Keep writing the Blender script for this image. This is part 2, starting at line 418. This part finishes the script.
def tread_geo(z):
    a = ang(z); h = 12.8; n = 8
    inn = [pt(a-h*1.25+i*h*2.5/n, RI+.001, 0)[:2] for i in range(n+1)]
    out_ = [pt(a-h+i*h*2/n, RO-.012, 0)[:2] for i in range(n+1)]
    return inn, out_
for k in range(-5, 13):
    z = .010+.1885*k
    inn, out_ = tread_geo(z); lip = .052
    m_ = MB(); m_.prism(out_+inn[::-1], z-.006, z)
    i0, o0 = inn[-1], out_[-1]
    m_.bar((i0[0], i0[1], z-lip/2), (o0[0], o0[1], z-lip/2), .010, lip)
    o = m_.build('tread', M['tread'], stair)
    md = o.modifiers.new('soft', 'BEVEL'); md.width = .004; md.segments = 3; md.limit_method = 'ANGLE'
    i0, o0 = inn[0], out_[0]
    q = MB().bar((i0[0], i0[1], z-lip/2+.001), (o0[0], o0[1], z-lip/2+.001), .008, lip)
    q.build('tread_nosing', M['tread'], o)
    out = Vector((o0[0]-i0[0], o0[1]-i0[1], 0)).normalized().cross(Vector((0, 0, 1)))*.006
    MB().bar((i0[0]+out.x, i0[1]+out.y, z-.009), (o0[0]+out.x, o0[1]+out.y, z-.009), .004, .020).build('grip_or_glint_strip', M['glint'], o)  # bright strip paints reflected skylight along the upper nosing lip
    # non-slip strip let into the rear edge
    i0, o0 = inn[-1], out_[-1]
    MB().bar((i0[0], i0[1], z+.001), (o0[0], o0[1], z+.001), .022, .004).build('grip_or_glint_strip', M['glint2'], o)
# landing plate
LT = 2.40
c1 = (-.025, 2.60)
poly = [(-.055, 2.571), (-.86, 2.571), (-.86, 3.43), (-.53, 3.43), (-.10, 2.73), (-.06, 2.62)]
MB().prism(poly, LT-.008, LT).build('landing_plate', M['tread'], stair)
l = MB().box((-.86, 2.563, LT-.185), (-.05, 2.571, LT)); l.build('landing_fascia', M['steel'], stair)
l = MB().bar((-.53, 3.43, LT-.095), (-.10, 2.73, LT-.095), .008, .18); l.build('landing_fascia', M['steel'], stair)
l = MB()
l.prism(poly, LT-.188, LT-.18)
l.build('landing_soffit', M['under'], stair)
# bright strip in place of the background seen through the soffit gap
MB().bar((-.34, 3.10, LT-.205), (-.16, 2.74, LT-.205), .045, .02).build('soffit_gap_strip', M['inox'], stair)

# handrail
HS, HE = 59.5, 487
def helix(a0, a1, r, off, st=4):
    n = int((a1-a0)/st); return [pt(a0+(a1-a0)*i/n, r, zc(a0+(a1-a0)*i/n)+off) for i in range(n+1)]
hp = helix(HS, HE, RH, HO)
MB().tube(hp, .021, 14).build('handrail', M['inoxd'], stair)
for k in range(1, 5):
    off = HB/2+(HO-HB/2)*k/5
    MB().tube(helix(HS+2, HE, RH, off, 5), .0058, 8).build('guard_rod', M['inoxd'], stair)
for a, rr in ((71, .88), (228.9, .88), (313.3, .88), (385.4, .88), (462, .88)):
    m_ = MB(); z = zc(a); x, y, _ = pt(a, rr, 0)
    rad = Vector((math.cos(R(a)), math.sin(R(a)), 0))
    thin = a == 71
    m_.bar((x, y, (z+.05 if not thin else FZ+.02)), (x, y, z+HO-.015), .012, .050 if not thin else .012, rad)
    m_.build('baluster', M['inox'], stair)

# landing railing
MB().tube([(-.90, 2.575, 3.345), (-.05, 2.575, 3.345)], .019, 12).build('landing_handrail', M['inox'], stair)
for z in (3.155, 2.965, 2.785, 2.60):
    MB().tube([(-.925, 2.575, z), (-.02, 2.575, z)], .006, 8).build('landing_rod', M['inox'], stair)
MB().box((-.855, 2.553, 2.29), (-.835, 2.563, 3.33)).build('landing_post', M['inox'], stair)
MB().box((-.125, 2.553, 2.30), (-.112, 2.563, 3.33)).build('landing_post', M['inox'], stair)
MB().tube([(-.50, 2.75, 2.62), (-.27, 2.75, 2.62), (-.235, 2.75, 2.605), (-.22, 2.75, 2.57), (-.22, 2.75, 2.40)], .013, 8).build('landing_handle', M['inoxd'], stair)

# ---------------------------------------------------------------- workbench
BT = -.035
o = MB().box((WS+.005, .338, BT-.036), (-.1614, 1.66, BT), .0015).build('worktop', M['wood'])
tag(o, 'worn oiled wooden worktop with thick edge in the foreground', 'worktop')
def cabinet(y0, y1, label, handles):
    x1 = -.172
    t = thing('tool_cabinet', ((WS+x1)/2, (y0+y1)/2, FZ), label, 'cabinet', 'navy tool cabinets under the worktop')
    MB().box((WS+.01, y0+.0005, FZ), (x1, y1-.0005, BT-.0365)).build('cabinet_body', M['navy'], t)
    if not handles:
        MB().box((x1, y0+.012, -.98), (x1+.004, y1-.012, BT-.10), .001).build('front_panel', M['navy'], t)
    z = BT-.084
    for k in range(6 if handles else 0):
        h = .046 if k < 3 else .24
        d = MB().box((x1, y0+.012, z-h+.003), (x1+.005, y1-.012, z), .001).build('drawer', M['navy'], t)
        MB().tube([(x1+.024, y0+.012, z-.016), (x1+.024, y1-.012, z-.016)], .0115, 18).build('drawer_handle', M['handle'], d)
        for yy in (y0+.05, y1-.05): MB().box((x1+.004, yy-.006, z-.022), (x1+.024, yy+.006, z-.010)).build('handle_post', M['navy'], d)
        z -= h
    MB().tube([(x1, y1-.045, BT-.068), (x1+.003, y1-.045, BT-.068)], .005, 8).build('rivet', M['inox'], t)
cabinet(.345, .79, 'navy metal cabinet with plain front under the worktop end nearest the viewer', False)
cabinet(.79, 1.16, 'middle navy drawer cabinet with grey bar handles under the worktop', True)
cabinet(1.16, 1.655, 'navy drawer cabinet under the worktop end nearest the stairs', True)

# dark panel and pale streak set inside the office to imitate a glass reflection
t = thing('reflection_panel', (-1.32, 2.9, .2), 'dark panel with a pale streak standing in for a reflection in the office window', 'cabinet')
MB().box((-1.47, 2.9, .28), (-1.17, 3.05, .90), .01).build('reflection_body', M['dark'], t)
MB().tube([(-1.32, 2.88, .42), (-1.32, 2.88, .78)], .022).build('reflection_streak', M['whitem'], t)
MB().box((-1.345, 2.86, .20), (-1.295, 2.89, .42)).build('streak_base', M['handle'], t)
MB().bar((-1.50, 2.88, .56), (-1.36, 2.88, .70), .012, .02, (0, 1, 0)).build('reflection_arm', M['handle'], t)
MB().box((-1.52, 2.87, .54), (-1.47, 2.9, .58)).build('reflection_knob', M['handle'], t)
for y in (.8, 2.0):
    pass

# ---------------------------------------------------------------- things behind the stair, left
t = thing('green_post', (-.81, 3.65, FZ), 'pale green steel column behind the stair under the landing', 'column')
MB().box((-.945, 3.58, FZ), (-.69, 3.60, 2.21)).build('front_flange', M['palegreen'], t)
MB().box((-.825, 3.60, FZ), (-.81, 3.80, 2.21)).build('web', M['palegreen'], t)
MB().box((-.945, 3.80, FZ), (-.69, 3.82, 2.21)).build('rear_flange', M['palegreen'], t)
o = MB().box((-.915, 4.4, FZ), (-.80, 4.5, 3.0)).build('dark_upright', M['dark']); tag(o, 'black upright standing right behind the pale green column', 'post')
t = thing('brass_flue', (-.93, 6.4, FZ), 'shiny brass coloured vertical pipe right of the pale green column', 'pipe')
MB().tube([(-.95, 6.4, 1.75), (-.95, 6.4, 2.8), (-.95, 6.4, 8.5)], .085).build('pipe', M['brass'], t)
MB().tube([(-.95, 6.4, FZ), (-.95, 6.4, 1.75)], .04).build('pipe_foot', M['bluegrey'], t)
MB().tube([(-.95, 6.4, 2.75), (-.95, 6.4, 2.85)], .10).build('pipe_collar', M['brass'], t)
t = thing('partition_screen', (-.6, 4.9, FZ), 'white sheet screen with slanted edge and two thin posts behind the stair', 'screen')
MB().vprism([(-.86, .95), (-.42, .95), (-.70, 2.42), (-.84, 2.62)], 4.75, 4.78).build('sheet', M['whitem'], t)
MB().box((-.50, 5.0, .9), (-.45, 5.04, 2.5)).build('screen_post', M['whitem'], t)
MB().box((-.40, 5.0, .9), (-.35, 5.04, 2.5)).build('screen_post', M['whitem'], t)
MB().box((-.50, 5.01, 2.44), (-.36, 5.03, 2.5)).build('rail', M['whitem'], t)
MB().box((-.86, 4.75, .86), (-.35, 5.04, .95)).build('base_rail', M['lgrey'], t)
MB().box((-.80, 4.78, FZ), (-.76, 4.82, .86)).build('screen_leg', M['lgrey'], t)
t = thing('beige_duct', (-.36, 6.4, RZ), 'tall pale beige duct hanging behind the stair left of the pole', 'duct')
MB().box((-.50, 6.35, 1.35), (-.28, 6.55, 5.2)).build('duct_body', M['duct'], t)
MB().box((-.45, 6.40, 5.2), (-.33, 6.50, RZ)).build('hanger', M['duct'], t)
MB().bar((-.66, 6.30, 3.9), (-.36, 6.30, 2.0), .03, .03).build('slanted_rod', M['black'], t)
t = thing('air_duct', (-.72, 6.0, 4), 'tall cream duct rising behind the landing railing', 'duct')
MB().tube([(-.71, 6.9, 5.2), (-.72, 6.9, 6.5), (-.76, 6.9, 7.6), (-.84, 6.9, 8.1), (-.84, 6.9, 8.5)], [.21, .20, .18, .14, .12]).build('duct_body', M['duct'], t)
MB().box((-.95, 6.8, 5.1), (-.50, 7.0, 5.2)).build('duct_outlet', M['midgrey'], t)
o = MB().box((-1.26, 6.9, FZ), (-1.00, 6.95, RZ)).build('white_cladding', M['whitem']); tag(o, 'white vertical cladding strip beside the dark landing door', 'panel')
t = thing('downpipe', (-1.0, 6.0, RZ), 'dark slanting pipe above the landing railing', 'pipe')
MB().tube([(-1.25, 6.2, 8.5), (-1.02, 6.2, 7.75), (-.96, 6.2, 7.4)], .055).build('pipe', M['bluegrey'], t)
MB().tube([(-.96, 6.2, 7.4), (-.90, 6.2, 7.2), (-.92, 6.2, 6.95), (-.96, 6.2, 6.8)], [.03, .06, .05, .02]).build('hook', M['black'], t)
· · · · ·
> _Exercise directions_:
From the very first line of the data through the line with "l.prism(poly, LT-.188, LT-.18)" in it, please reproduce each line exactly and output nothing more.

> _Correct answer_:
Keep writing the Blender script for this image. This is part 2, starting at line 418. This part finishes the script.
def tread_geo(z):
    a = ang(z); h = 12.8; n = 8
    inn = [pt(a-h*1.25+i*h*2.5/n, RI+.001, 0)[:2] for i in range(n+1)]
    out_ = [pt(a-h+i*h*2/n, RO-.012, 0)[:2] for i in range(n+1)]
    return inn, out_
for k in range(-5, 13):
    z = .010+.1885*k
    inn, out_ = tread_geo(z); lip = .052
    m_ = MB(); m_.prism(out_+inn[::-1], z-.006, z)
    i0, o0 = inn[-1], out_[-1]
    m_.bar((i0[0], i0[1], z-lip/2), (o0[0], o0[1], z-lip/2), .010, lip)
    o = m_.build('tread', M['tread'], stair)
    md = o.modifiers.new('soft', 'BEVEL'); md.width = .004; md.segments = 3; md.limit_method = 'ANGLE'
    i0, o0 = inn[0], out_[0]
    q = MB().bar((i0[0], i0[1], z-lip/2+.001), (o0[0], o0[1], z-lip/2+.001), .008, lip)
    q.build('tread_nosing', M['tread'], o)
    out = Vector((o0[0]-i0[0], o0[1]-i0[1], 0)).normalized().cross(Vector((0, 0, 1)))*.006
    MB().bar((i0[0]+out.x, i0[1]+out.y, z-.009), (o0[0]+out.x, o0[1]+out.y, z-.009), .004, .020).build('grip_or_glint_strip', M['glint'], o)  # bright strip paints reflected skylight along the upper nosing lip
    # non-slip strip let into the rear edge
    i0, o0 = inn[-1], out_[-1]
    MB().bar((i0[0], i0[1], z+.001), (o0[0], o0[1], z+.001), .022, .004).build('grip_or_glint_strip', M['glint2'], o)
# landing plate
LT = 2.40
c1 = (-.025, 2.60)
poly = [(-.055, 2.571), (-.86, 2.571), (-.86, 3.43), (-.53, 3.43), (-.10, 2.73), (-.06, 2.62)]
MB().prism(poly, LT-.008, LT).build('landing_plate', M['tread'], stair)
l = MB().box((-.86, 2.563, LT-.185), (-.05, 2.571, LT)); l.build('landing_fascia', M['steel'], stair)
l = MB().bar((-.53, 3.43, LT-.095), (-.10, 2.73, LT-.095), .008, .18); l.build('landing_fascia', M['steel'], stair)
l = MB()
l.prism(poly, LT-.188, LT-.18)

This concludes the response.